Friday, February 20, 2009

Grilled cheese cures the blahs

This week was the kind of week that made me question whether I belong in this job, or this career. No major crises or events, just that lingering sense of dissatisfaction (possibly attributable to midterm).

Today I was feeling particularly down on work when I headed downstairs for the Friday knitting group meeting. At the bottom of the stairs, a group of watercolor students had set up a table. To raise money for an upcoming trip, they were making grilled cheese sandwiches and selling them for $2 apiece. There were three of them, one with a giant tub of Country Crock, buttering slices of white bread, another slapping on slices of American cheese, and a third "frying" them up on a couple of panini makers.

It's impossible to hate my job when I get to work with students like these. I haven't eaten a grilled cheese sandwich (or anything involving white bread or American cheese) in probably a decade, but I didn't hesitate to get out my wallet, and the sandwich was damn good.

Friday, February 13, 2009

Back on track

Last week's hobby crises were overexaggerated and short-lived, as usual. I stopped in to my "knitting coach's" office that afternoon and she straightened my work out yet again. For whatever reason, something clicked that time, and I didn't have any major problems after that. I even went and bought my own yarn and needles last weekend. Of course, the needles I bought aren't long enough for the scarf I was planning to knit (who knew there were different lengths?), so I need to either get some new ones or knit a skinny scarf. But the whole "knitting is a language I don't speak" thing was an overstatement.

Same with creative writing. I took my Rick Steves piece and braced myself to read it, but almost no one else had brought anything either, including the guy who had proposed sharing our current work. One person read, then we did a writing exercise that ended up being a great icebreaker--several of us ended up reading things that we'd written.

And then another student (girlfriend of the guy, who admitted being too intimidated to read his work and then left early) spoke up and asked if she could read something before she lost her nerve. I don't know what I was expecting, but it was phenomenal. It absolutely blew me away.

She read very quickly and in such a high, strangled voice that I thought she was going to cry. And as soon as it was done and we'd all exhaled, stunned, she packed up all her stuff and left. She didn't come back this week; I don't know if that's the last we'll see of her.

So far the only literary magazine submission we've gotten is an anonymous (and extremely cliched) poem. If she comes back to the club I'm going to beg her to submit something. Although frankly, I think she should aim a lot higher. I've read worse stuff in a lot of published short-story collections.

As for my own writing, I left that meeting energized and then didn't do a damn thing between then and the next one. I was sick for part of the time, but that's not much of an excuse. Hopefully I'll do better this week.

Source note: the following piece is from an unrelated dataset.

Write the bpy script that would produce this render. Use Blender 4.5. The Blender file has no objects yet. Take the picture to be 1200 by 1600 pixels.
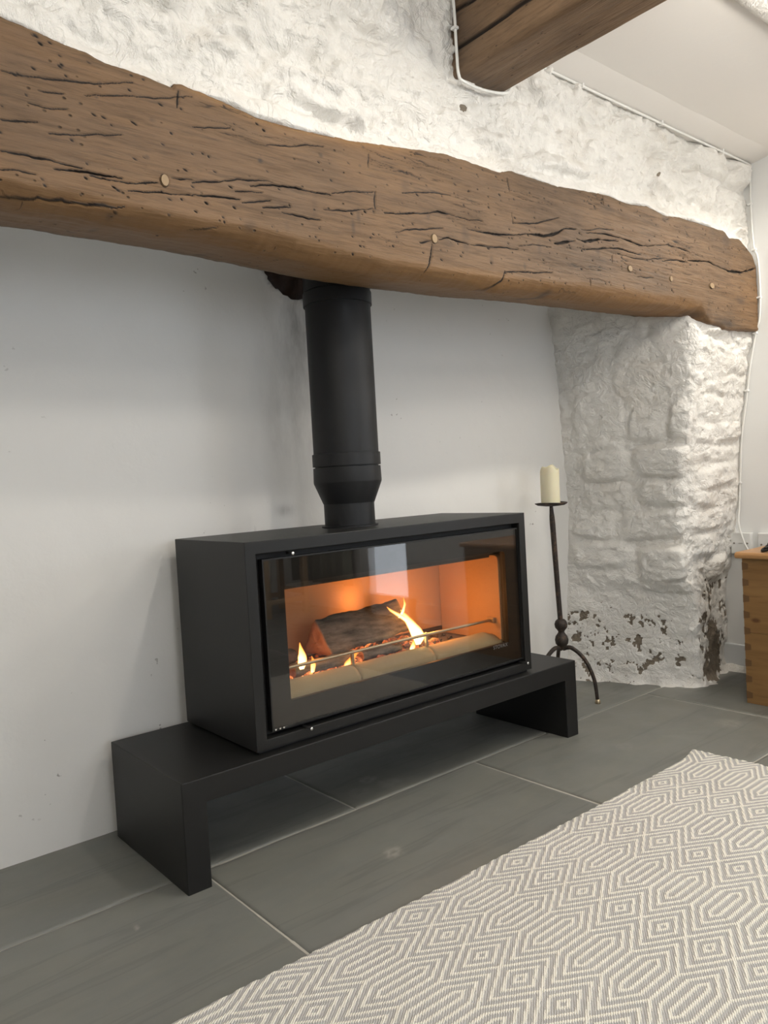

Tuesday, February 03, 2009

Blocked and knotted

When the semester began in January it seemed like for every New Year's resolution I made, there was a student organization to help me keep it. I resolved to write more--two students asked me to faculty-advise their new creative writing club. I resolved to learn to knit--a coworker started a weekly "needlecraft group" and even gave me yarn, needles, and a personal lesson to get me started.

Of course, now it's February and I'm discovering anew that it's easier to make resolutions than to keep them. Creative writing club finally got off the ground last week after some difficulty with scheduling and advertising. Rather than starting with a group writing exercise, as had been the original plan, it was decided that we should each bring something we're working on to share on Wednesday. Great for the people who have been writing regularly, but for those of us just getting back into it, it's a little more daunting. You'd think being ten years older than the rest of the group and a quasi-authority figure would make this easier for me, but no such luck. I've been trying off and on all week to come up with something and then getting intimidated by the idea that I'm going to have to read it out loud.

Knitting has also been an uphill battle. I've attended two group knitting sessions, where I stumbled along with frequent coaching from my self-appointed teacher. The problem comes when I go home and attempt to continue on my own. The group meets on Fridays; by the following Saturday both weeks I was stuck and had to start over under her tutelage the following week. I'm trying not to get discouraged, but it's a little embarrassing, especially since most of the other participants are seasoned veterans.

After last week's frustrations I started mentally writing something that compared learning to knit to learning to speak a foreign language, since I feel like I'm stuttering over syllables while the others in the group are fluent. But I didn't have a pen on the train while I was composing it and when I got home I was derailed by a cupcake-baking fiasco (story for another time). So I never got it down on paper and now I'm having trouble recapturing it.

February can be so frustrating. I laugh at how my gym, which was full to bursting the first few weeks of January, is getting back to normal now as the resolution-prone are giving up. But I can understand the impulse. Saturday night I was practically in tears over a stupid ball of yarn, and last night I was cursing at the keyboard. At least I have the groups to hopefully keep me going at both pursuits.